ORIGINS OF THE PROJECT
“The ‘(re)FAIRE classe en extérieur’ project aims to support an alternative outdoor pedagogy that is beneficial to child development in our times of health crisis. The initiative has two objectives: first, to relieve congestion within schools and ensure higher levels of security from a healthcare standpoint; second, to concurrently offer a new outdoor teaching aid.

Today’s Parisian schools continue to follow Jules Ferry’s 1881 template, which was devised with basic universal primary education in mind. They present the same formal characteristics as in the nineteenth century though teaching methods have significantly evolved.

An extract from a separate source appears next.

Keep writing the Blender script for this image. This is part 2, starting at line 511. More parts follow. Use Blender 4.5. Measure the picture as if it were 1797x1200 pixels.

Moreover, from a health perspective, school facilities have a non-expandable surface area and a high number of students, and are therefore not ideal for holding classes in complete safety.

Primary schools have large playgrounds that are virtually unused for much of the day however.There lies considerable potential for renewing the educational system and opening up learning to the outside world.

In this overall context, we want to deploy an outdoor class based on a prophylactic architecture. The diversity of Parisian schoolyards requires imagining not one single universal solution, but three variations. Depending on the number of trees that are present or the size of the courtyard, the outdoor classroom could take the form of a light roof construction, an amphitheatre ground, or even sheltered, modular furniture.”